Oil prices seem to be edging up slowly. Despite the sudden increase in U.S. stockpiles, crude oil futures rose in early Asian trade on Thursday with additional trading from Chinese traders following a week long National Day holiday period.

U.S. refineries reduced production last week resulting in an increase of 3.1 million barrels of crude to 461 million barrels. An increase of only 2.2. million barrels was anticipated by analysts.
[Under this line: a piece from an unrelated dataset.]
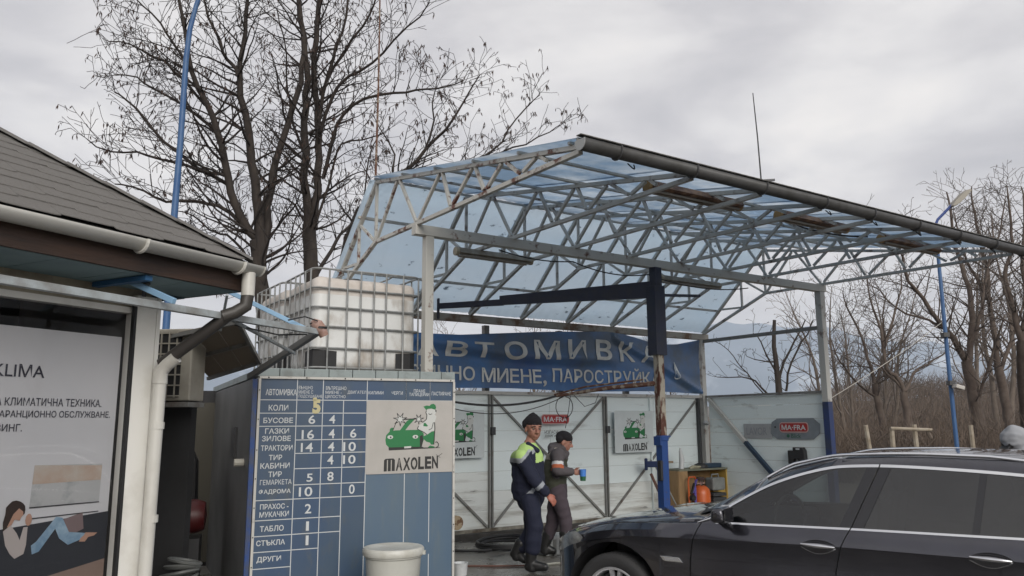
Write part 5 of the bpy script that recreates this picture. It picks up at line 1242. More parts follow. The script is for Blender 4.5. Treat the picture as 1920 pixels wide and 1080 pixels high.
def hand_prims(w, d, palmn, s=1.0, curl=.6, thumb=1):
    d = d.normalized(); n_ = palmn.normalized(); sd = d.cross(n_).normalized()
    pc = w+d*.05*s; M_ = Matrix((d, sd, n_)).transposed()
    P_ = [('e', pc, (.052*s, .042*s, .018*s), M_), ('c', w-d*.02, w+d*.03*s, .028*s, .026*s, .8)]
    for i, (off_, ln) in enumerate(((-.03, .066), (-.01, .078), (.01, .072), (.029, .056))):
        b0 = pc+d*.035*s+sd*off_*s; d1 = (d+n_*curl*.6).normalized(); b1 = b0+d1*ln*.5*s; d2 = (d+n_*curl*1.6).normalized(); b2 = b1+d2*ln*.3*s; d3 = (d*.4+n_*curl*2).normalized(); b3 = b2+d3*ln*.22*s
        P_ += [('c', b0, b1, .0095*s, .0088*s), ('c', b1, b2, .0088*s, .008*s), ('c', b2, b3, .008*s, .007*s)]
    t0 = pc-d*.02*s-sd*.03*s*thumb; t1 = t0+(d*.6-sd*.6*thumb+n_*.4).normalized()*.035*s; t2 = t1+(d*.9-sd*.15*thumb+n_*.5).normalized()*.03*s
    P_ += [('c', t0, t1, .014*s, .011*s), ('c', t1, t2, .011*s, .009*s)]
    return P_
m_skin = mat('weathered_skin', (.38, .19, .135), .55, col2=(.28, .125, .09), scale=30); m_skinr = mat('reddish_hands', (.36, .13, .09), .55)
m_knit = mat('black_knit', (.012, .01, .012), .95, bump=.6, bscale=150)
m_nvy = mat('navy_workwear', (.010, .013, .032), .85, bump=.3, bscale=70); m_lime = mat('lime_yoke', (.42, .6, .2), .8); m_gband = mat('grey_reflective', (.3, .32, .35), .5)
m_boot = mat('wet_black_boot', (.018, .018, .018), .4)
# ---- man 1: walking right, head turned to the camera
Y1 = 9.47; R1 = at(1000, 1073, Y1); R1.z = 0; root = thing('person', 'man in navy work suit with lime yellow shoulders and black knit cap, walking', 'person', R1)
def q1_(px, py, dy=0): p = at(px, py, Y1)-R1; k = 1+dy/Y1; w = EYE+(p+R1-EYE)*k-R1; return w      # same picture place, dy further away
hd = q1_(1000, 803, 0); Mh = frame(Vector((.42, -1, -.14)))
neck = q1_(993, 832); sh_n = q1_(978, 856, -.2); sh_f = q1_(1006, 853, .2); chest = q1_(988, 868); waist = q1_(990, 915); hip = q1_(993, 935)
el = q1_(1003, 902, -.27); wr_ = q1_(1027, 928, -.25)
elf = q1_(1003, 898, .22); wrf = q1_(1000, 925, .22)
hn = q1_(994, 938, -.1); hf = q1_(997, 938, .1); kn = q1_(1003, 985, -.12); an_ = q1_(998, 1040, -.12); kf = q1_(997, 995, .1); af = q1_(972, 1034, .1)
toe_n = q1_(1026, 1069, -.16); heel_n = q1_(992, 1069, -.12); toe_f = q1_(984, 1052, .08); heel_f = q1_(960, 1036, .1)
body = head_prims(hd, Mh, 1.16)+[('c', hd+Vector((-.005, .02, -.05)), neck, .055, .062), ('c', neck, chest, .07, .13), ('c', chest, hip, .13, .12), ('c', sh_n, el, .05, .042), ('c', el, wr_, .042, .03), ('c', sh_f, elf, .05, .042), ('c', elf, wrf, .042, .03), ('c', chest, sh_n, .08, .06), ('c', chest, sh_f, .08, .06),
        ('c', hn, kn, .08, .055), ('c', kn, an_, .055, .04), ('c', hf, kf, .08, .055), ('c', kf, af, .055, .04), ('c', hip, hn, .1, .08), ('c', hip, hf, .1, .08)]
body += hand_prims(wr_, Vector((.65, -.1, -.7)), Vector((-.3, .9, -.3)), .98, .7, -1)+hand_prims(wrf, Vector((-.2, 0, -1)), Vector((0, -1, 0)), .95, .7, 1)
blob_obj('body', body, [m_skin, m_skinr], root, .0065, 2, colf=lambda c, n_: 1 if c.z < 1.3 else 0)
eyes(hd, Mh, root, 1.16)
blob_obj('knit_cap', [('e', hd+Mh @ Vector((-.018, 0, .070)), (.122, .100, .092), Mh), ('e', hd+Mh @ Vector((-.02, 0, .125)), (.075, .065, .05), Mh), ('c', hd+Mh @ Vector((-.05, -.06, .045)), hd+Mh @ Vector((-.05, .06, .045)), .068, .068), ('e', hd+Mh @ Vector((-.02, .0, .172)), (.02, .02, .015), Mh)], m_knit, root, .007, 2, wr=.002, ws=30)
jk_ = [('c', q1_(990, 848), q1_(985, 875), .13, .165), ('c', q1_(985, 875), q1_(988, 910), .165, .17), ('c', q1_(988, 910), q1_(992, 928), .17, .165), ('c', q1_(1003, 858), q1_(1003, 905), .10, .12), ('c', q1_(975, 862), sh_n, .12, .085), ('c', q1_(1000, 858), sh_f, .11, .085),
       ('c', sh_n, el, .088, .07), ('c', el, q1_(1023, 923, -.25), .07, .055), ('c', sh_f, elf, .085, .07), ('c', elf, q1_(1002, 922, .22), .07, .055), ('c', q1_(992, 838), q1_(1004, 850), .085, .075), ('c', q1_(975, 925), q1_(1005, 933), .10, .11), ('c', q1_(966, 922), q1_(975, 880), .05, .08)]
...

U.S. crude was up 50 cents, or 1.05 percent, at $48.31 while Brent crude, the global oil benchmark, was up 53 cents, or 1.03 percent, at $51.86 a barrel, after falling 1.1 percent on Wednesday.

Oil Prices to Rise

Commodities king Dennis Gartman voiced optimism that oil prices will continue to rise. “If you watch the term structure in the futures, you’ve seen the contango narrow. Crude is no longer aggressively bidding for storage as it was it was six or seven weeks ago,” he told reporters Wednesday.

According to Gartman, OPEC increased its production in August, caused the WTI/Brent spread to narrow. The two factors that would lead to Brent/WTI narrowing to parity seem to be in place: a decrease in U.S. production and an increase in OPEC production. Gartman pointed to the fall in rig counts over the last six weeks which, he believes, will continue to fall further.

A report put out by the U.S. Energy Information Administration on Tuesday forecasted that global oil demand for 2016 would rise by the fastest rate in six years, faster than expected for the commodity which has dropped over 50 percent of its value since June.